Vivemos em uma sociedade que nos incutiu o conceito de individualismo e de separatividade. Temos uma tendência a não querer lidar de forma clara e objetiva com conflitos dentro de coletivos ou fingimos não ver. No entanto, justamente por não ter espaço para serem dirimidos, esses conflitos vão permeando as relações e contaminando a todas as pessoas do grupo, extrapolando o limite das relações saudáveis. Dessa maneira, uma questão que poderia ter sido resolvida de maneira bastante pontual e prática, muitas vezes ganha uma dimensão muito maior, e em muitos casos destrói a confiança e o espírito de fraternidade entre os participantes da organização.
Comunicação não violenta
Nunca tivemos tantas ferramentas para nos comunicar na história humana, e nunca nos comunicamos tão mal.

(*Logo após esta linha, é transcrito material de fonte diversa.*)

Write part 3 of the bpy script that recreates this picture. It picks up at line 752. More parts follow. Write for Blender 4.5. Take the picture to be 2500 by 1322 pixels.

Em uma organização coletiva, muitas vezes, indivíduos são atropelados e desrespeitados em sua maneira de se comunicar. Geralmente aqueles que melhor articulam suas ideias e possuem o dom da eloquência, acabam manipulando os espaços de fala, muitas vezes impossibilitando a expressão dos mais tímidos ou menos articulados. Outra tendência é a manipulação do tempo de expressão e fala dentro das reuniões. Se o grupo não estiver atento e adotar ferramentas objetivas para a distribuição do poder da palavra dentro dos encontros, alguns participantes não terão espaço para se expressarem e comunicarem suas propostas, pensamentos e ideias.
Exercitar a escuta também é importante. Ter tempo para falar mas também para escutar e perceber dentro de si onde aquela fala ressoa, onde incomoda, por que incomoda, o que gera identificação ou resistência. Existem hoje inúmeras oficinas e treinamentos em comunicação não violenta, que vai muito além do que o senso comum imagina que seja.
Pra dar certo, a conclusão é:
Não basta se juntar e ter boas ideias e projetos junto. Viver um coletivo ou uma comunidade onde haja conexão verdadeira é algo que requer, para a nossa sociedade, um trabalho de cura das relações e o conhecimento e prática de novas metodologias.
Precisamos fazer a mudança de um paradigma de individualidade e competição, para uma nova visão de mundo mais colaborativa e circular, um resgate do sentimento de pertencimento tribal e sentido de comunidade.